400 Jahre El Niño-Historie

Analyse von Korallen liefert erstmals Daten über die langfristige Entwicklung des Klimaphänomens mit seinen globalen Auswirkungen
Korallen bilden wie Bäume mit ihren Jahresringen ein wertvolles Klimaarchiv. Australische Forscher konnten damit nun die  El Niños der vergangenen 400 Jahre rekonstruieren.
Korallen bilden wie Bäume mit ihren Jahresringen ein wertvolles Klimaarchiv. Australische Forscher konnten damit nun die El Niños der vergangenen 400 Jahre rekonstruieren.
© Jason Turl
Melbourne (Australien) - Bei einem El Niño verändern sich die Strömungen in der Äquatorregion des Pazifiks drastisch. Vor den Küsten Perus erwärmen sich die oberen Wasserschichten um mehrere Grad, vor Australien und Indonesien sinken sie dagegen ab. Dieses natürliche Klimaphänomen verursacht ungewöhnlich starke Regenfälle im südamerikanischen Andenraum und Wassermangel in Südostasien und Australien. Selbst auf das Wetter in Afrika, Europa und Indien können sich stark ausgeprägte El Niños auswirken. Nun gelang es erstmals einer australischen Forschergruppe, die Entwicklung von El Niño-Phänomenen über die vergangenen vier Jahrhunderte zu rekonstruieren. Wie sie in der Fachzeitschrift „Nature Geoscience“ berichten, traten seit den 1990er Jahren signifikant mehr El Niños im Zentralpazifik auf und El Niños im Ostpazifik nahmen an Intensität zu.

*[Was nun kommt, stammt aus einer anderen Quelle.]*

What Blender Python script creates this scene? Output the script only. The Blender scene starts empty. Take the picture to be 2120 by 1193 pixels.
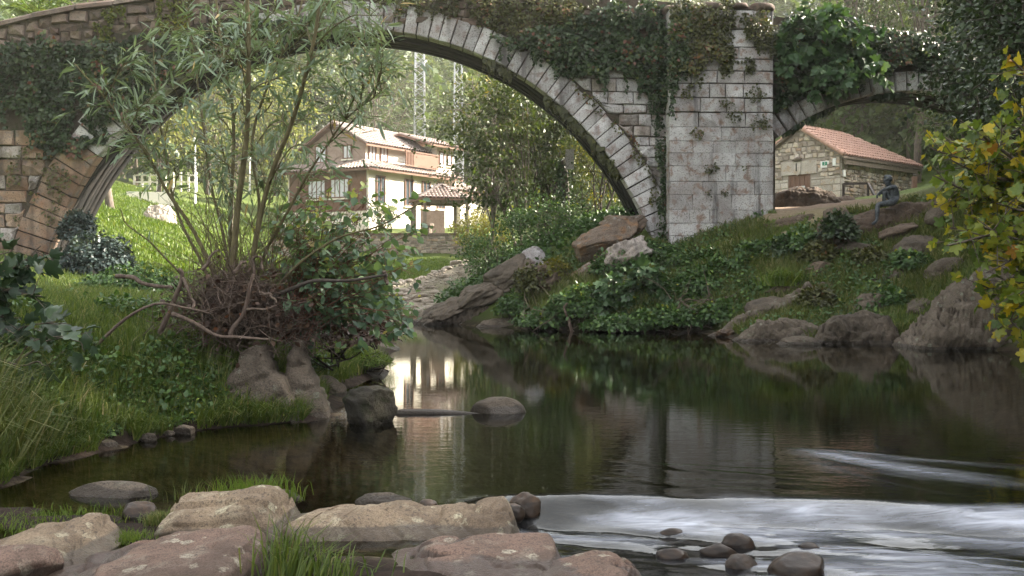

Ein eindeutiger Zusammenhang zwischen El Niños und dem Klimawandel konnte bisher nicht nachgewiesen werden. Zu dürftig war die Datenlage, da Temperaturmessungen der Oberflächengewässer im Pazifik erst seit dem 20. Jahrhundert durchgeführt wurden. Doch Korallen bieten ein weiter in die Vergangenheit reichendes Klimaarchiv, vergleichbar mit den Jahresringen von uralten Bäumen. So analysierten Mandy Freund von der University of Melbourne und ihre Kollegen Proben von insgesamt 27 Korallenbänken, verteilt über den gesamten Pazifik. Als Maßstab für das Korallenwachstum bestimmten sie den Gehalt des Sauerstoff-Isotops O-18 und die Konzentrationsverhältnisse der beiden Metalle Strontium und Kalzium. Aus diesen Messdaten konnten die Forscher auf die vorherrschenden Wassertemperaturen bis etwa ins Jahr 1600 zurückschließen.

Markante Abweichungen der Wassertemperaturen wiesen auf El Niño-Jahre in den vergangenen vier Jahrhunderten hin. Besonders markant waren die Änderungen seit den 1990er Jahren. „Wir sehen mehr El Niños im Zentralpazifik in den vergangenen Jahrzehnten“ sagt Mandy Freund. „Über den gesamten Zeitraum der letzten 400 Jahre ist das ungewöhnlich.“ Zudem entdeckte sie mit ihren Kollegen erste Hinweise, dass die Intensität von El Niños im Ostpazifik im gleichen Zeitraum offenbar zunahm. In dieses Bild passen auch die starken El Niños während der Jahreswechsel 1997/98 und 2015/16.

Diese neue Datenreihe eröffnet Möglichkeiten, die Entwicklung von El Niños besser verstehen zu können. Auch ein sich aufdrängender Zusammenhang mit dem fortschreitenden Klimawandel könnte nun genauer untersucht werden. Es ist nicht unwahrscheinlich, dass nach dieser ersten Korallenstudie weitere Analysen von Korallenproben folgen werden. Mandy Freund sieht in ihren Analysen nicht nur eine Datenbasis, um die El Niño-Historie exakter zu untersuchen. Sie rechnet auch mit der Entwicklung neuer Modelle, um die zukünftige El Niño-Entwicklung mitsamt den weitreichenden Auswirkungen des Klimaphänomens auf das globale Wetter verlässlicher abschätzen zu können.